— Start Data in this exercise —
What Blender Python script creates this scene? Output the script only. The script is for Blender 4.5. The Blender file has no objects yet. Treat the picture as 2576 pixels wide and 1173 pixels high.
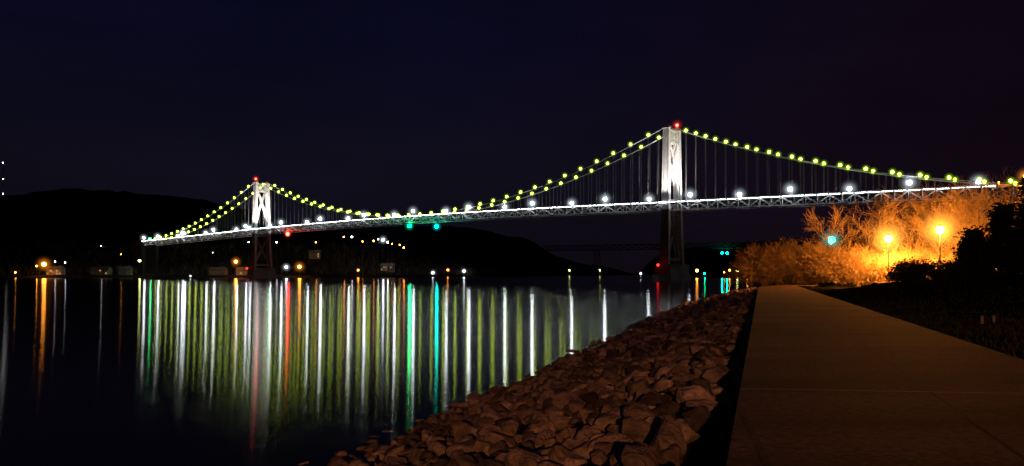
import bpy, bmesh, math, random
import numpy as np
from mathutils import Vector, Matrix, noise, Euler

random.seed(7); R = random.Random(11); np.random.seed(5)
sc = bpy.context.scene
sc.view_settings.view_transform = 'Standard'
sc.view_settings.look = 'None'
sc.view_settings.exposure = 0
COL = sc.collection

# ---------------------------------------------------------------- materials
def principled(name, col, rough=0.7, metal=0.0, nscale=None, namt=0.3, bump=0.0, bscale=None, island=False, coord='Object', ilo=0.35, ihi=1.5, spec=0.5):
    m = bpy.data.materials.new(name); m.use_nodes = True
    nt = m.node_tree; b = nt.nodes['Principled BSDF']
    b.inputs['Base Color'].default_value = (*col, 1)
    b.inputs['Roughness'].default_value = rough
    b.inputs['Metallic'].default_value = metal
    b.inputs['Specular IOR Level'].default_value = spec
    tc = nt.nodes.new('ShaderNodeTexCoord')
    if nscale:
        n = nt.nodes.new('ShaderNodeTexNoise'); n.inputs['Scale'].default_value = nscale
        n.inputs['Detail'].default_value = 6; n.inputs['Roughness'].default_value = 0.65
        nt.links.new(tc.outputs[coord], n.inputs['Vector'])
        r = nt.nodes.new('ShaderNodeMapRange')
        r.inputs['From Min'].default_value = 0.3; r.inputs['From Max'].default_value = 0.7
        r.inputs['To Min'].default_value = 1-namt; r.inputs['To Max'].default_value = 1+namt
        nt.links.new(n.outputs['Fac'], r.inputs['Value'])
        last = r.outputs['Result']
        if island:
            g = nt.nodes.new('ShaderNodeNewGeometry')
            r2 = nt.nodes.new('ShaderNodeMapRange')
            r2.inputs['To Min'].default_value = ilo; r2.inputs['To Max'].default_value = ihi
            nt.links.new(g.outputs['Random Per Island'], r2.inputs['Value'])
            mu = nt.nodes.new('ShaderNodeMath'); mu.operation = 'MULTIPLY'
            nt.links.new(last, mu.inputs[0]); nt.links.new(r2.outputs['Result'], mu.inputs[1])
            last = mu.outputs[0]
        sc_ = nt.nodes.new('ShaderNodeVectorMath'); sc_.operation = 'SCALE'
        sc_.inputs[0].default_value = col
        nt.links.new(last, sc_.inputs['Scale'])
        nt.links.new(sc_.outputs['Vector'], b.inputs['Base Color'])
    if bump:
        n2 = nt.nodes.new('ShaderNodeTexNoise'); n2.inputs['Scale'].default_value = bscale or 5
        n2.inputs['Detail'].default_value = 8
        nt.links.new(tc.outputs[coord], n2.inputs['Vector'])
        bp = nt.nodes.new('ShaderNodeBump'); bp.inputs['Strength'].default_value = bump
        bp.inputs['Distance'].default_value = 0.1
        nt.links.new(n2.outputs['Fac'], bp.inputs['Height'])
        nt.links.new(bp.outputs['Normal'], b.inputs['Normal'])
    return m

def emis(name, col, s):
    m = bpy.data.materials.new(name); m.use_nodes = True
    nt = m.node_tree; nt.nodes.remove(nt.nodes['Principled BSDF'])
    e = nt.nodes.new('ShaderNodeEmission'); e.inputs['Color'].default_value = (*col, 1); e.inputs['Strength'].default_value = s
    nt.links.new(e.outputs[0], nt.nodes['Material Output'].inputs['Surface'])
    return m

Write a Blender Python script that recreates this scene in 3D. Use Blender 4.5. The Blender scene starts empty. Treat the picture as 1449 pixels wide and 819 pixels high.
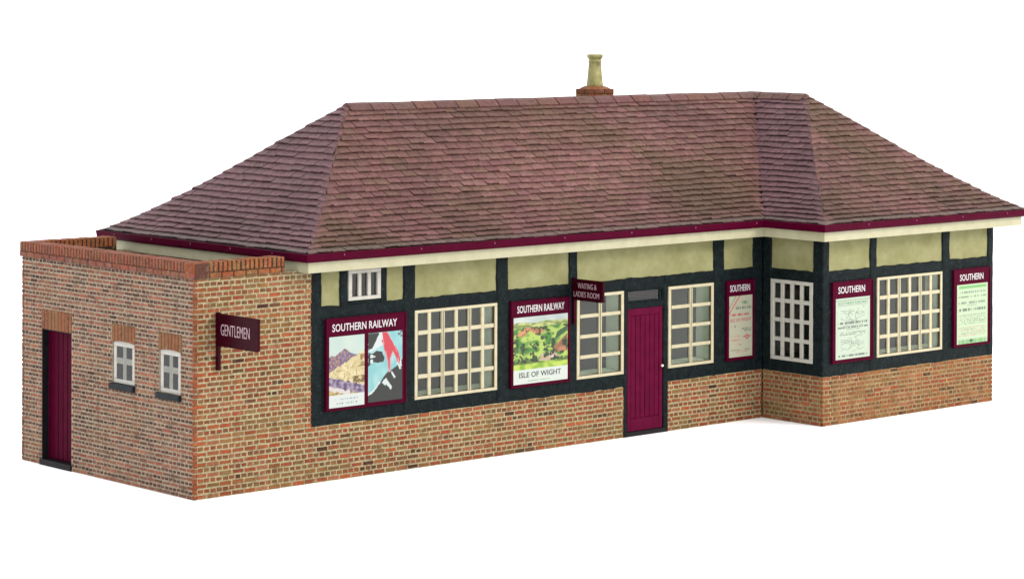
— End Data in this exercise —
— Start Data in this exercise —
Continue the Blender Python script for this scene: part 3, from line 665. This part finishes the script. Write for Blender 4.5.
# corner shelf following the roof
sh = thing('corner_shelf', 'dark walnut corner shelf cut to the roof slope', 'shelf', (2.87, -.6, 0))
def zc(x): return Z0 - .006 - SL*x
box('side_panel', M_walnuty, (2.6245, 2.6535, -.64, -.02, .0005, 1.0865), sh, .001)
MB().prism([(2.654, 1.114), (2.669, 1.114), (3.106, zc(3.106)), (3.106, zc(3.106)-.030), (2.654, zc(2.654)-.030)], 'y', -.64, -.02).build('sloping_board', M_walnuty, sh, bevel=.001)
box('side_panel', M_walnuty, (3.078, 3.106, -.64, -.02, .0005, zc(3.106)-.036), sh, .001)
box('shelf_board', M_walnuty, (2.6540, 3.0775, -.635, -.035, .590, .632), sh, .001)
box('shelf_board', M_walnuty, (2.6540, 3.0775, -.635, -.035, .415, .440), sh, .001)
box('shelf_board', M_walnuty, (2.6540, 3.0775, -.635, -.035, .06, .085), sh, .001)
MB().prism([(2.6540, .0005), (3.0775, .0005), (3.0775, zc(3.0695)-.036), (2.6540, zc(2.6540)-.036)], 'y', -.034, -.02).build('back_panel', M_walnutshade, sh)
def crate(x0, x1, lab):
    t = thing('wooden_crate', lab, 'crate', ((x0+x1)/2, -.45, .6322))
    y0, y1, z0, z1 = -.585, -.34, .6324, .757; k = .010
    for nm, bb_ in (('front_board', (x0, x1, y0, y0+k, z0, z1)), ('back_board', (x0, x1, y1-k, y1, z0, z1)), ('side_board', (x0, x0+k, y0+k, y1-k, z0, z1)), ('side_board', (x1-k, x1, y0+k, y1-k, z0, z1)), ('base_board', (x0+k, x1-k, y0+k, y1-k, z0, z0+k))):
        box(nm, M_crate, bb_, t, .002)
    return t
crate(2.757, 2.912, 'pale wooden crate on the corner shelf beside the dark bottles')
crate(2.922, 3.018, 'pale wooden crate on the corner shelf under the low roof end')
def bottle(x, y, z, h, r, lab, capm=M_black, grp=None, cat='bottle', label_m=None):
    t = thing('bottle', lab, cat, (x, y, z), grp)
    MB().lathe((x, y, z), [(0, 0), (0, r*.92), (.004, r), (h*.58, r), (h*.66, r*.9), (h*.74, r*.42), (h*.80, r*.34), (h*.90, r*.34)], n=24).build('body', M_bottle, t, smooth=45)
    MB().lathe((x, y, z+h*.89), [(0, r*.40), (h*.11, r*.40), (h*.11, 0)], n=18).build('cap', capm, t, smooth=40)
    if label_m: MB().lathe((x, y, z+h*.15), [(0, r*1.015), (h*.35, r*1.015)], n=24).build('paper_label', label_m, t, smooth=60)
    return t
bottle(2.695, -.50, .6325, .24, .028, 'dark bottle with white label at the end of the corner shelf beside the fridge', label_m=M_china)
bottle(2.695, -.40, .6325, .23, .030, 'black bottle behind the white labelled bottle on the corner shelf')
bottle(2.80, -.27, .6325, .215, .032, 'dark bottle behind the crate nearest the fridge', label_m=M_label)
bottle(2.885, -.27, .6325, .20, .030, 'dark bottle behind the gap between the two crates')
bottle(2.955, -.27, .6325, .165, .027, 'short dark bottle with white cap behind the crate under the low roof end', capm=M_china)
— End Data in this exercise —
Task description -> Among the entries above, locate the line with "What Blender Python" and the line with "from mathutils import". Give those two lines and all lines between them again, exactly, leaving out the pictures.

Result for this task ->
What Blender Python script creates this scene? Output the script only. The script is for Blender 4.5. The Blender file has no objects yet. Treat the picture as 2576 pixels wide and 1173 pixels high.
import bpy, bmesh, math, random
import numpy as np
from mathutils import Vector, Matrix, noise, Euler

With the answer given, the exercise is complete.